Other changes include composting for the school’s community garden, hydro-seeding the main sports field, and a parking lot revamp.

“Many changes have been proposed and discarded as we work with the goals of safety and efficiency in mind,” Archer continued. “Schools are always buzzing with activity this time of year ... and we are moving with a renewed sense of excitement and energy. It’s going to be a great year.”

“Heather has the dedication, enthusiasm and energy to rally the students, parents, staff, and community, uniting all in the effort to take Wasuma to new heights,” Seals explained. “She has impacted the lives of countless students and their families during her teaching career at Wasuma. Now, she will do the same on a grander scale as the school’s principal. She has long been a rock-star teacher, and I have every confidence that she will be an outstanding principal, too.”

Four new teachers will join the Wasuma staff - Heather Moulton, Ali Ozeta, Laura Galleano and Angela Ginter.

Fifth-grade teacher Heather Moulton has relocated with her family from Valley Center, a small town outside San Diego County. She has an environmental science and geology degree, and loves spending most of her time outdoors. A teacher for 20 years, Moulton said she’s excited to begin her journey at Wasuma, adding, “Go Wildcats.”

Ali Ozeta relocated to the area from Los Angeles. A UC Berkeley graduate in 2011, she earned a Masters in Special Education through Teach for America, and taught for three years at a high-needs low-performing middle school in South L.A, where she learned the importance of teaching with the whole child in mind. She said she is incredibly excited to teach a Special Day Class for kindergarteners through fifth graders, and to be able to raise her 17-month-old daughter, who loves everything physical and outdoors, in such a nurturing environment.
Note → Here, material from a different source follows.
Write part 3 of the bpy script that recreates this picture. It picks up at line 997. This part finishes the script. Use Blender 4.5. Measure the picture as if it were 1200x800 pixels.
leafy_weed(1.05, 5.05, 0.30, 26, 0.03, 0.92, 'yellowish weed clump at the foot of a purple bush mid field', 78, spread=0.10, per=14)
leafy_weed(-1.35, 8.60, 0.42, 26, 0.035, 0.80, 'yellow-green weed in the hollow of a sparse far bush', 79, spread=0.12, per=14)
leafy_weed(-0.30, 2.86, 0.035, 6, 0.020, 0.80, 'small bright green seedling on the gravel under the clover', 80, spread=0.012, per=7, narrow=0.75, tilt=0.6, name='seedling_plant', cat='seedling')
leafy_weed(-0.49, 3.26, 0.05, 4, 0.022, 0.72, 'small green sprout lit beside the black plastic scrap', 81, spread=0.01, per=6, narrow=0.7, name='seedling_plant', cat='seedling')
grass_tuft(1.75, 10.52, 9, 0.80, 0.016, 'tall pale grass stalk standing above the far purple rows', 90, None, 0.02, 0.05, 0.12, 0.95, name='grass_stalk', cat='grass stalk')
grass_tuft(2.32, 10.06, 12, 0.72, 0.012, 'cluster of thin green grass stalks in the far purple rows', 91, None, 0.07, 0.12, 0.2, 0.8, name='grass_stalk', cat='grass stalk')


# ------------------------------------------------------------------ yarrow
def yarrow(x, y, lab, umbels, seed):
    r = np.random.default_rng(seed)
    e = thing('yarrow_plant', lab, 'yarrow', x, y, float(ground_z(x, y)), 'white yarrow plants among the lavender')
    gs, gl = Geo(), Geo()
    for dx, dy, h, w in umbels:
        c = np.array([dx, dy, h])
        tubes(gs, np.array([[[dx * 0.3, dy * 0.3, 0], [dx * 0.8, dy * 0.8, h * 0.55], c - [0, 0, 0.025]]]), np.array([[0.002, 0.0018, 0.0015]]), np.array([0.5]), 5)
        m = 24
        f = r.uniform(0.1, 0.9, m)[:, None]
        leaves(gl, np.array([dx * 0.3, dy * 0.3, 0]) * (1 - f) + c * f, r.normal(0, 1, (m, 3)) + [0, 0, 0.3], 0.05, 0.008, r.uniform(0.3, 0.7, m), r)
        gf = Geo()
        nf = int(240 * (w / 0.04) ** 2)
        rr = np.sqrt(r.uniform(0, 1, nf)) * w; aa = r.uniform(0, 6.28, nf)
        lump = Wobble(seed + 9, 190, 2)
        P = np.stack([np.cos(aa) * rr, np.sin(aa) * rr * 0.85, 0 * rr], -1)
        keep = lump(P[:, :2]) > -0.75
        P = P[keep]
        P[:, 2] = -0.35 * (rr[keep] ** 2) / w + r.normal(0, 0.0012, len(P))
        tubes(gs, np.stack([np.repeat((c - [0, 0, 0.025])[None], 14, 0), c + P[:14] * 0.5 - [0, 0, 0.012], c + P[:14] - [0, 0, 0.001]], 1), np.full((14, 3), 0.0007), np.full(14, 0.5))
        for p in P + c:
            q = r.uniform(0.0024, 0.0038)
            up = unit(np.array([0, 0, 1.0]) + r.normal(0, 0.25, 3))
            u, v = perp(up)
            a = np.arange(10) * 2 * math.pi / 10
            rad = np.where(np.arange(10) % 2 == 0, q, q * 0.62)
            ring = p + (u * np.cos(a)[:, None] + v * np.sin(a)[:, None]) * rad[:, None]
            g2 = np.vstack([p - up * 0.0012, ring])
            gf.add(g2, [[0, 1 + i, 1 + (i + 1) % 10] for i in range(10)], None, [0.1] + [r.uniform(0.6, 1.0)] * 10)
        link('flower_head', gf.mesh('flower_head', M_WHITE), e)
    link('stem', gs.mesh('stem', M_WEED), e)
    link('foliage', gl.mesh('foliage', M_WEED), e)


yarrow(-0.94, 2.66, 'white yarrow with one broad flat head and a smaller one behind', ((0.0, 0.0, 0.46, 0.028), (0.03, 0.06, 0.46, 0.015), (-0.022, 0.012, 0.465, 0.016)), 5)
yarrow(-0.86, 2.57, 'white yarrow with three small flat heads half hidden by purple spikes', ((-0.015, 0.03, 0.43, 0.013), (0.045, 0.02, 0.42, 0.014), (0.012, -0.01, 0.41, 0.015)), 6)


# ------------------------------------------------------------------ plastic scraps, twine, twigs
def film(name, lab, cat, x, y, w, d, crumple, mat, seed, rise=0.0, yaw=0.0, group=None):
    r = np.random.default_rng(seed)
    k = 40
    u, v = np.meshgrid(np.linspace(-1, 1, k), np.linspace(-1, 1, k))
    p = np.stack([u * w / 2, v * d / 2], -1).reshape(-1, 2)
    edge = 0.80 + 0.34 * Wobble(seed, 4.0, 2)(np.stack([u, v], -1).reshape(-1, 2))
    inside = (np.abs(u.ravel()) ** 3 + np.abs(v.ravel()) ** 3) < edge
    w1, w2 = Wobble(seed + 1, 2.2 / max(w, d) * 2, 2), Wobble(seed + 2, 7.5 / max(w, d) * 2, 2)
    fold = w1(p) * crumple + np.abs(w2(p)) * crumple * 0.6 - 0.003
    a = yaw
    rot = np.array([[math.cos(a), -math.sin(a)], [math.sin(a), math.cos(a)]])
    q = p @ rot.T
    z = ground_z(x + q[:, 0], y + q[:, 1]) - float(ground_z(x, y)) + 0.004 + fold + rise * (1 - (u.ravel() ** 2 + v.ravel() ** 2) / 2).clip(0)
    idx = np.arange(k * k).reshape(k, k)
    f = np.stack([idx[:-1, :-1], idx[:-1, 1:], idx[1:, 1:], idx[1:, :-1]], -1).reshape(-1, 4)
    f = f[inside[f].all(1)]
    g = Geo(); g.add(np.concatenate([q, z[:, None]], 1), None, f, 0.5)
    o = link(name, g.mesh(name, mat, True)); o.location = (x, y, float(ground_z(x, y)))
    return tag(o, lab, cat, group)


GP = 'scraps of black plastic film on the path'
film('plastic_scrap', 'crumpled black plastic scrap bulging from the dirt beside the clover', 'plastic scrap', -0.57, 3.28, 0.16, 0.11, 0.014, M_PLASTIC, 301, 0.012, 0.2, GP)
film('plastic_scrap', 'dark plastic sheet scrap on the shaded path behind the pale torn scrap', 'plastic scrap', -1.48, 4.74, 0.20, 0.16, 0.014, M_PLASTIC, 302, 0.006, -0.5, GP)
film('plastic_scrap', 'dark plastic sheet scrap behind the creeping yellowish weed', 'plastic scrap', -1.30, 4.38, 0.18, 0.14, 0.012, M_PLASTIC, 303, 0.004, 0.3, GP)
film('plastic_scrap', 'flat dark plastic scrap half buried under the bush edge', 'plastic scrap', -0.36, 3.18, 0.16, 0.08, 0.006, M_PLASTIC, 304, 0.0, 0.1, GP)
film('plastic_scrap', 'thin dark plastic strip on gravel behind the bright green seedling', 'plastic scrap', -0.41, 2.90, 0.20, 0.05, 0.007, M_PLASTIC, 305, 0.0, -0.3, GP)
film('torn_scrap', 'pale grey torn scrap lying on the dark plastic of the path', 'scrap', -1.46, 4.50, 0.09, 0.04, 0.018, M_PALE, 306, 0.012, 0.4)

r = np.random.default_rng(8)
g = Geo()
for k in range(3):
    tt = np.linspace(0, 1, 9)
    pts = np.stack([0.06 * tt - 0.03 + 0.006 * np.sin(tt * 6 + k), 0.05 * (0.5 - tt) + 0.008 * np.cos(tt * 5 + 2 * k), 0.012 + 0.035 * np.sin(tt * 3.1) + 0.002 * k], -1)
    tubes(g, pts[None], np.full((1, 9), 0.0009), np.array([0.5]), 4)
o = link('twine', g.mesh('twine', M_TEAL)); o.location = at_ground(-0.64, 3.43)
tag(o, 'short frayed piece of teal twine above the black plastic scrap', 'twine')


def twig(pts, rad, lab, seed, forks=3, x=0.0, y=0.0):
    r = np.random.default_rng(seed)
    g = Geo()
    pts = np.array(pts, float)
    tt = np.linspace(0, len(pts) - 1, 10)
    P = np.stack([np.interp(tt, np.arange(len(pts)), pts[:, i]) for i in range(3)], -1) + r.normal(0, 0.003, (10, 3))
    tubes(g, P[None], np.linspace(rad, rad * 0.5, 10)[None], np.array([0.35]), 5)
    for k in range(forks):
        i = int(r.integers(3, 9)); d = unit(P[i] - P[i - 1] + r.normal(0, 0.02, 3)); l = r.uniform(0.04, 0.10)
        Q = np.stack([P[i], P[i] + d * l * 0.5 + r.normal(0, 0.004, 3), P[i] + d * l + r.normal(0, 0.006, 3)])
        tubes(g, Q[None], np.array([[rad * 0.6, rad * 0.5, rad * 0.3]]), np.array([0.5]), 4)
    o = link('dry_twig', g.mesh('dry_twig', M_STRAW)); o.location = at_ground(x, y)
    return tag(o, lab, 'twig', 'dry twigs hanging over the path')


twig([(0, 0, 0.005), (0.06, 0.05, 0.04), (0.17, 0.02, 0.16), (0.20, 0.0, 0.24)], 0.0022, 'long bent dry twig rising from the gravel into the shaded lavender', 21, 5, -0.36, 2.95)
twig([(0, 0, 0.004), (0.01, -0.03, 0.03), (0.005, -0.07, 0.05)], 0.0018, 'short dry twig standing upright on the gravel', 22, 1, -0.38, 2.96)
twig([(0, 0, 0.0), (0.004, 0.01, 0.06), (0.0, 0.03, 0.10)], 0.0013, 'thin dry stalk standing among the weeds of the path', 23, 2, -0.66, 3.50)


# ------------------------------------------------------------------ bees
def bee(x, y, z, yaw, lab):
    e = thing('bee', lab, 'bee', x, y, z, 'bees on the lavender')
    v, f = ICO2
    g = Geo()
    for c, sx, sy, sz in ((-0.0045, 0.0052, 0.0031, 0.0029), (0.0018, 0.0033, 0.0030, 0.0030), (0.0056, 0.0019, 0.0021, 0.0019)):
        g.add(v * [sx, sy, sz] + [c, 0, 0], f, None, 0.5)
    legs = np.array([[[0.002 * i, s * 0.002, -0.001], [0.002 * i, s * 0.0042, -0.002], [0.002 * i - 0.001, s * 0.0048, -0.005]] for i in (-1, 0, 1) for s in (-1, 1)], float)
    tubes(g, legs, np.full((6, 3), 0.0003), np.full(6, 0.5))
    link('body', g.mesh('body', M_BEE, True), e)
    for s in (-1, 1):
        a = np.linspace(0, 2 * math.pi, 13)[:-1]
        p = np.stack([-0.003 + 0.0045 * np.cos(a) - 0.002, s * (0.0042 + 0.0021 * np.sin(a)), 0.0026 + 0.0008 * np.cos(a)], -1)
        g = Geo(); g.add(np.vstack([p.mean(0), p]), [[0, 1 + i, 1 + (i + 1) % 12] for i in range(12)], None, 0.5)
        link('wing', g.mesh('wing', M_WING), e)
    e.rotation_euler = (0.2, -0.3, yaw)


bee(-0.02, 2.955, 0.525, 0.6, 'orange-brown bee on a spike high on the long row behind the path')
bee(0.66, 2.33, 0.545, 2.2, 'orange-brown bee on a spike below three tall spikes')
A 48-year-old mother of two adult daughters, Laura Galleano has been credentialed since 2003. Galleano, who will teach fourth-graders, has been looking for a position in the Mountain Area for the past few years, and called this her “dream job.” She looks forward to getting her hands dirty in the school garden and meeting her new Wasuma family. So far, her best experiences include all her children, their families, and her time as a greenhouse instructor.

“’Welcome aboard has been my greeting thus far,” Galleano said. “I pray I soon hear ‘Welcome home.’”

Angela Ginter is a 39-year-old mother of two active girls (9 and 7) who keep her on her toes. She has been married 19 years to her high school sweetheart - the school nurse for both the Bass Lake and Yosemite school districts. A U.S. Coast Guard veteran, she has taught a moderate/severe special education class, as well as second graders. At Wasuma, she will teach a combination of second-third grade classes. Ginter, who enjoys outdoor activities, especially camping with family, said she can’t wait for the school year to begin.

“Our staff is really more like extended family than co-workers,” Archer explained. “When you cry, sweat, celebrate, and encourage the same kids for years, you are bound together in ways that are deep and lasting. Teaching can be exhausting, but the teachers I know wouldn’t give it up for anything.”

OCI & OES

While there are no changes at Oak Creek Intermediate, Connie Collins, former Wasuma special education teacher has transferred to Oakhurst Elementary, where she will serve as the new resource specialist teacher. Collins said the teachers and staff at OES have welcomed her like family, and that her goal is to help students become successful and work to their highest potential, not only academically, but socially and emotionally, as well.

OES Principal Kathleen Murphy called Collins, who has has worked with special ed students for a decade, a welcome addition to the OES team. Other than that, OES remains status quo.

BLJUSD, a kindergarten to eighth grade district, includes Oakhurst and Wasuma elementary schools, Oak Creek Intermediate, and Fresno Flats Day School.